Obviously, the "literally one thing you want from the internet" is not the one thing all the others want 🤣

#micropayment

@matdevdug it was called XANADU, and it predates the interwebs: maybe in another timeline?
The Curse of Xanadu

It was the most radical computer dream of the hacker era. Ted Nelson's Xanadu project was supposed to be the universal, democratic hypertext library that would help human life evolve into an entirely new form.

WIRED
@matdevdug Interledger peeps are working on it: https://interledger.org/web-monetization
Web Monetization

Web Monetization allows websites to automatically and passively receive payments from visitors.

Interledger Foundation

@matdevdug @jpmens

At least on desktop browsers, you can press control+w and it will provide a reasonably alternative solution 😆

@matdevdug there is a standard called x402
Ecash - Wikipedia

@matdevdug IIRC, that was part of the plan for Project Xanadu

@matdevdug I think it's an intrinsically hard problem simply because fraud is pervasive in *any* system that deals with money, and that drives up overhead. High overhead kills microtransactions.

I don't think it's impossible, but it's really hard to get right, and if you screw it up the fraudsters can kill your business/protocol/whatever and you have to start all over again. Starting over isn't cheap, because each time you want to introduce a new solution there are network effects to overcome.

@matdevdug It has been tried in the Netherlands with Blendle.. Somehow it failed getting all newspapers on board, not having enough income and then switched to subscription based for a moderated selection of articles.
Nowadays dutch language papers from e.g DPG media group are accessible via any of the newspapers from their group.

https://en.wikipedia.org/wiki/Blendle

Blendle - Wikipedia

@matdevdug ah

so this was investigated heavily about 25 years ago. many people put it forward very seriously as the answer to how to fund independent authors and artists online.

the short answer to why it never happened is that payment processors have a lot of transaction fees that would drastically outweigh the payment itself, and neither payment processors nor financial reporting laws make it easy on the recipient's end to deal with a very large number of very small payments.

@matdevdug to some extent the reason it failed was also that browser vendors had no interest in it*, and effectively vetoed it

but browsers being interested isn't enough to make it happen. there have to be real answers to the actual payment processing problems.

@matdevdug * the thing Brave does, today, is more in the nature of a cryptography-themed pyramid scheme rather than a real way to compensate anyone for their work, but we're not immersed in the details, this is just the impression we've gotten from afar. also, that didn't exist back in the day.
@matdevdug apologies if this is stuff you knew, it just seemed like it might be helpful context

@ireneista No it’s a totally valid point. I have worked quite a bit in credit card processing and payment processing in general so this is definitely a known issue to me where you cannot really have micropayments.

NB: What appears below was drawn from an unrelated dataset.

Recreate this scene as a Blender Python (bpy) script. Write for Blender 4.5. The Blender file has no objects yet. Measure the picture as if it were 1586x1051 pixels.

I assumed it would work similar to Google Ad Network in that the user would put in €100 or whatever and then a third party using JS or ideally a browser API would allow for a person to pay €.10 or whatever to see a page and then the mediator would initiate a wire transfer when the amount crossed a threshold where it made sense to pay them out.

@matdevdug yeah.... we're an ex-google privacy person (the company is our abusive alma mater, but at one time we believed it made sense to fight for change from within the system)

while we were there, we took an interest in this topic because the similarity did strike us

@matdevdug but the answer is what you'd think: there's a single company counting up all the ad impressions and paying them out at the end of the month (or whenever). each advertiser who pays money is paying a significant chunk, and each publisher who receives it is, too, and meanwhile it sits in the ad network's giant bank account, earning interest for them.

not really compatible with grassroots options.

@matdevdug with that said, liberapay is trying to be... not a micropayment option, but at least their own aggregator in that respect. it's possible it'll work out.